Cinglante défaite pour les conservateurs allemands et la chancelière : le Land du Bade-Wurtemberg, qu'ils contrôlaient depuis 1953, a été remporté par les Verts. Le débat sur le nucléaire semble avoir été fatal à la majorité.
AFP - Le camp conservateur-libéral de la chancelière allemande Angela Merkel a perdu une élection régionale cruciale dimanche au profit des Verts sur fond de fronde antinucléaire, selon les résultats officiels provisoires vers 19H30 GMT.
Les Verts et leurs alliés sociaux-démocrates devancent de plus de 3 points de pourcentage les chrétiens-démocrates (CDU) de Mme Merkel, au pouvoir depuis 1953, et leurs alliés libéraux (FDP). Selon les résultats officiels provisoires, CDU et FDP obtenaient 67 sièges contre 71 pour l'alliance Verts/SPD.
Les Verts sont les grands gagnants du scrutin dans le riche Etat du Bade-Wurtemberg (sud-ouest), siège de Daimler, Porsche et bien d'autres industries.
Ils recueillent 24,2% des voix, leur meilleur score jamais enregistré à une élections, qu'elles soient municipales ou fédérale, contre 11,7% en 2006. Ils devraient pour la première fois depuis leur fondation en 1980 gouverner un Land, en s'alliant avec les sociaux-démocrates (SPD) qui ont fait 23,1%, selon ces résultats officiels provisoires.
A l'annonce des résultats, une gigantesque clameur de joie a retenti au QG des Verts. "C'est un rêve qui devient réalité (...) Nous n'aurions jamais pu rêver d'un tel résultat il y a encore quelques jours", a déclaré Franz Untersteller, un porte-parole des Verts.
La politique énergétique, thème décisif de la campagne
La grogne contre la politique nucléaire de Mme Merkel a dominé la campagne depuis l'accident de la centrale japonaise de Fukushima dans ce Land qui accueille 4 des 17 réacteurs nucléaires du pays.
Samedi, des manifestations contre la politique nucléaire et le gouvernement de Mme Merkel avaient rassemblé 250.000 personnes dans quatre grandes villes du pays dont 120.000 à Berlin.
"C'est une soirée difficile (...), nos résultats sont très décevants", a reconnu le chef du FDP et ministre des Affaires étrangères Guido Westerwelle.
"La politique énergétique a été le thème décisif de cette campagne (...) C'était un vote sur l'avenir du nucléaire, nous l'avons compris et nous allons en discuter à Berlin", a-t-il ajouté.
Après l'accident de Fukushima, Angela Merkel a fait mi-mars une volte-face sur le nucléaire, décidant d'un moratoire sur l'allongement de la durée de vie des centrales, qu'elle avait fait voter cinq mois plus tôt.

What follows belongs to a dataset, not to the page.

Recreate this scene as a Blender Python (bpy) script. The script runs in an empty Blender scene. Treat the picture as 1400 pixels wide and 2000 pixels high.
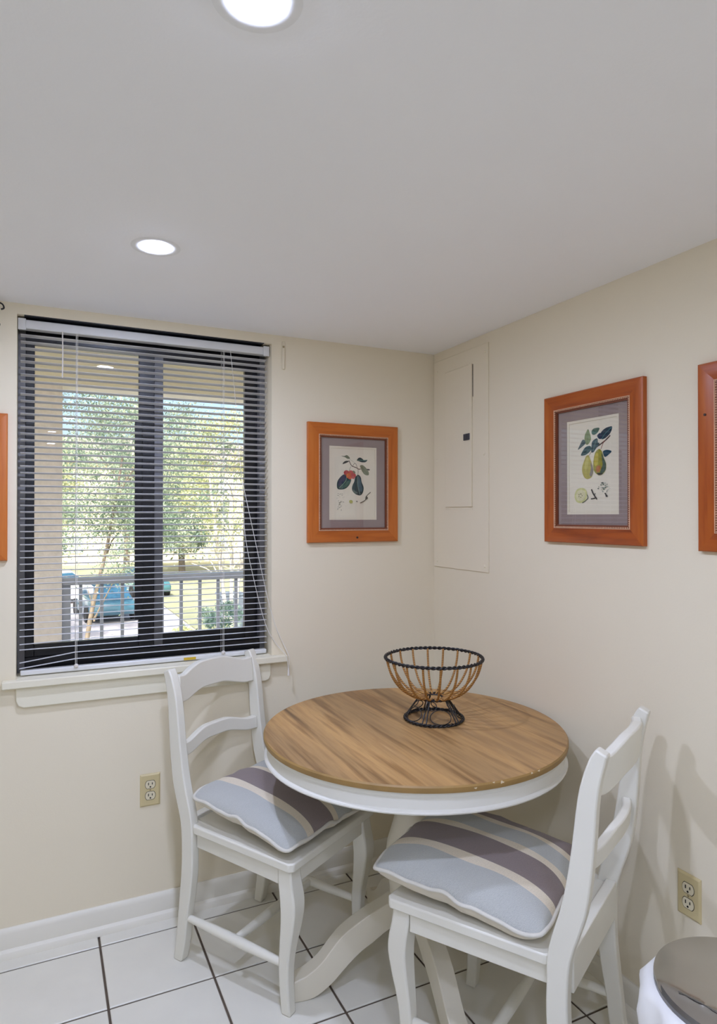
import bpy, math, random
from mathutils import Vector, Matrix
PI = math.pi
random.seed(7)
scene = bpy.context.scene
COL = scene.collection

# ------------------------------------------------------------------ camera
cam_d = bpy.data.cameras.new('camera')
cam = bpy.data.objects.new('camera', cam_d)
COL.objects.link(cam)
scene.camera = cam
cam.location = (-1.534, -2.439, 1.428)
cam.rotation_euler = (math.radians(90 + 0.38), 0, math.radians(-25.635))
cam_d.sensor_fit = 'VERTICAL'
cam_d.sensor_height = 36.0
cam_d.lens = 36.0 * 1288.86 / 2000.0
cam_d.clip_start = 0.02
cam_d.clip_end = 500

# ------------------------------------------------------------------ world, sun, exposure
world = bpy.data.worlds.new('world')
scene.world = world
world.use_nodes = True
wn = world.node_tree
for n in list(wn.nodes):
    wn.nodes.remove(n)
w_out = wn.nodes.new('ShaderNodeOutputWorld')
w_bg = wn.nodes.new('ShaderNodeBackground')
w_sky = wn.nodes.new('ShaderNodeTexSky')
w_sky.sky_type = 'NISHITA'
w_sky.sun_disc = False
w_sky.sun_elevation = math.radians(48)
w_sky.sun_rotation = math.radians(200)
w_sky.air_density = 1.0
w_sky.dust_density = 5.0
w_sky.ozone_density = 1.0
w_bg.inputs['Strength'].default_value = 0.36
wn.links.new(w_sky.outputs[0], w_bg.inputs['Color'])
wn.links.new(w_bg.outputs[0], w_out.inputs['Surface'])

sun_d = bpy.data.lights.new('sun', 'SUN')
sun_d.energy = 7.5
sun_d.angle = math.radians(0.6)
sun_d.color = (1.0, 0.95, 0.86)
sun = bpy.data.objects.new('sun', sun_d)
COL.objects.link(sun)
sun.rotation_euler = (math.radians(42), 0, math.radians(-28))

vs = scene.view_settings
vs.view_transform = 'Standard'
vs.look = 'None'
vs.gamma = 1.0
vs.exposure = 0.0
vs.use_curve_mapping = False
scene.display_settings.display_device = 'sRGB'
scene.cycles.caustics_reflective = False
scene.cycles.caustics_refractive = False
scene.cycles.sample_clamp_indirect = 6.0
scene.cycles.max_bounces = 12
scene.cycles.diffuse_bounces = 6
scene.cycles.transparent_max_bounces = 24

LAMP_STRENGTH = 950.0
H = 2.13                    # ceiling height
WALL_T = 0.20

# ------------------------------------------------------------------ materials
def lin(c):
    r = []
    for v in c:
        v /= 255.0
        r.append(v / 12.92 if v <= 0.04045 else ((v + 0.055) / 1.055) ** 2.4)
    return (r[0], r[1], r[2], 1.0)

def mat(name, rgb, rough=0.5, metal=0.0, spec=0.5, vary=0.0, scale=8.0, bump=0.0, bscale=60.0, rgb2=None, coat=0.0):
    m = bpy.data.materials.new(name)
    m.use_nodes = True
    nt = m.node_tree
    b = nt.nodes['Principled BSDF']
    b.inputs['Roughness'].default_value = rough
    b.inputs['Metallic'].default_value = metal
    b.inputs['Specular IOR Level'].default_value = spec
    b.inputs['Coat Weight'].default_value = coat
    b.inputs['Coat Roughness'].default_value = 0.15
    c1 = lin(rgb)
    b.inputs['Base Color'].default_value = c1
    tc = nt.nodes.new('ShaderNodeTexCoord')
    if vary > 0 or rgb2:
        nz = nt.nodes.new('ShaderNodeTexNoise')
        nz.inputs['Scale'].default_value = scale
        nz.inputs['Detail'].default_value = 4
        nt.links.new(tc.outputs['Object'], nz.inputs['Vector'])
        rp = nt.nodes.new('ShaderNodeValToRGB')
        rp.color_ramp.elements[0].position = 0.3
        rp.color_ramp.elements[1].position = 0.7
        if rgb2:
            a = c1; d = lin(rgb2)
        else:
            a = tuple(c1[i] * (1 - vary) for i in range(3)) + (1,)
            d = tuple(min(1, c1[i] * (1 + vary)) for i in range(3)) + (1,)
        rp.color_ramp.elements[0].color = a
        rp.color_ramp.elements[1].color = d
        nt.links.new(nz.outputs['Fac'], rp.inputs['Fac'])
        nt.links.new(rp.outputs['Color'], b.inputs['Base Color'])
    if bump > 0:
        nb = nt.nodes.new('ShaderNodeTexNoise')
        nb.inputs['Scale'].default_value = bscale
        nb.inputs['Detail'].default_value = 3
        nt.links.new(tc.outputs['Object'], nb.inputs['Vector'])
        bp = nt.nodes.new('ShaderNodeBump')
        bp.inputs['Strength'].default_value = bump
        bp.inputs['Distance'].default_value = 0.002
        nt.links.new(nb.outputs['Fac'], bp.inputs['Height'])
        nt.links.new(bp.outputs['Normal'], b.inputs['Normal'])
    return m

def glass_mat(name, ior=1.45, tint=(1, 1, 1, 1), rough=0.0):
    m = bpy.data.materials.new(name)
    m.use_nodes = True
    nt = m.node_tree
    for n in list(nt.nodes):
        nt.nodes.remove(n)
    o = nt.nodes.new('ShaderNodeOutputMaterial')
    mx = nt.nodes.new('ShaderNodeMixShader')
    fr = nt.nodes.new('ShaderNodeFresnel')
    fr.inputs['IOR'].default_value = ior
    t = nt.nodes.new('ShaderNodeBsdfTransparent')
    t.inputs['Color'].default_value = tint
    g = nt.nodes.new('ShaderNodeBsdfGlossy')
    g.inputs['Roughness'].default_value = rough
    # only the outer skin of the thin sheet reflects (no false total reflection inside it)
    ge = nt.nodes.new('ShaderNodeNewGeometry')
    ou = nt.nodes.new('ShaderNodeMath'); ou.operation = 'SUBTRACT'; ou.inputs[0].default_value = 1.0
    nt.links.new(ge.outputs['Backfacing'], ou.inputs[1])
    mu = nt.nodes.new('ShaderNodeMath'); mu.operation = 'MULTIPLY'
    nt.links.new(fr.outputs[0], mu.inputs[0]); nt.links.new(ou.outputs[0], mu.inputs[1])
    nt.links.new(mu.outputs[0], mx.inputs[0])
    nt.links.new(t.outputs[0], mx.inputs[1])
    nt.links.new(g.outputs[0], mx.inputs[2])
    nt.links.new(mx.outputs[0], o.inputs['Surface'])
    return m

def emit_mat(name, rgb, strength):
    m = bpy.data.materials.new(name)
    m.use_nodes = True
    nt = m.node_tree
    for n in list(nt.nodes):
        nt.nodes.remove(n)
    o = nt.nodes.new('ShaderNodeOutputMaterial')
    e = nt.nodes.new('ShaderNodeEmission')
    e.inputs['Color'].default_value = rgb
    e.inputs['Strength'].default_value = strength
    nt.links.new(e.outputs[0], o.inputs['Surface'])
    return m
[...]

Bien des électeurs ne la jugent plus crédible sur ce dossier.
Pour le ministre fédéral de l'Economie et chef du FDP en Bade-Wurtemberg, Rainer Brüderle, "la crise en Libye et les discussions sur l'euro" ont aussi pesé sur la campagne.
Un camouflet électoral dont l'ampleur dépasse toutes les prévisions
La participation électorale a augmenté en Bade-Wurtemberg, les Verts réussissant à mobiliser à leur profit 265.000 abstentionnistes, selon la chaîne publique ARD.
Ils ont aussi recueilli plus de 15% des voix dans l'Etat voisin de Rhénanie-Palatinat (ouest), où le SPD qui gouvernait seul arrive en tête avec quelque 36% des voix et peut conserver le pouvoir en s'alliant avec les Verts, selon des estimations. La CDU a fait 35% et reste dans l'opposition.
Les Verts font ainsi une entrée fracassante au parlement de Rhénanie-Palatinat, triplant leur score de 2006. A contrario, le parti libéral en est chassé, ayant réuni seulement quelque 4% des suffrages, selon les estimations.
S'ils se confirment, les résultats de ces deux scrutins sur les sept prévus en 2011 sont pour Mme Merkel un camouflet électoral dont l'ampleur dépasse toutes les prévisions. Les conservateurs ont perdu Hambourg (nord) en février, et ont reculé le 20 mars en Saxe-Anhalt (est) après avoir perdu la Rhénanie du nord-Westphalie (ouest) en mai 2010.
La perte du Bade-Wurtemberg réduira la marge de manoeuvre de la coalition conservateurs-libéraux au Bundesrat, chambre haute du parlement, sans pour autant menacer le gouvernement dont le mandat court jusqu'en 2013.